Work Life Balance And Career Breaks

Most career breaks seem to be offered to women who have had children and want some time off to look after them, and while this is a great thing, and not to be knocked, career breaks and sabbaticals aren’t restricted to those who have reproduced.

If you want to take a few months unpaid leave to travel, or do some volunteer work in a foreign country, find out what your company’s policies are on career breaks and see whether you can organise it. It might be a bit awkward in times of economic uncertainty, especially if you work for a small organisation where your absence would be a big problem. If you and your employer can be flexible, and it’s something you really want to do, then stick to your guns.

A Daily Work Life Balance

We all hear stories about people who end up staying in the office and doing extra shifts to cover colleagues who have had to leave early for the school parents evening. It’s one of those things that can cause friction in a busy office, and if you feel unfairly taken advantage of, you should speak up.
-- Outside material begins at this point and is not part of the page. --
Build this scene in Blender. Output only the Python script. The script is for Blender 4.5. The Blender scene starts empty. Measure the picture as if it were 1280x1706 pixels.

Of course, everyone can understand why parents need extra time and flexibility from work mates, but some parents seem to assume that just because you are not married, or don’t have children, that your plans are not of as much importance. If you have plans, and they are important to you, you should make that clear when it comes to who is covering Christmas or school holiday weeks. You may have family and friends to visit, and you are just as entitled to some holiday as the people with children are.

Make sure that you leave the office on time as much as possible, and make a work life balance that includes leisure activities, socialising and you-time. Don’t take work home unless it’s absolutely vital, and keep your work mobile switched off when you are out with friends or at home.

You’re paid to work a specific number of hours, and even if everybody knows that sometimes we all have to pitch in to get things done, and work late, it shouldn’t become a daily occurrence – your employer shouldn’t come to rely on your goodwill and take it for granted.

Caring for Relatives

Another aspect of work life balance is caring for elderly or other dependent relatives. Even if you just call in on your parents after work a few times a week to make sure that they are OK, it’s still something that you have to do, and you shouldn’t feel bad about taking time to be with the people who need you.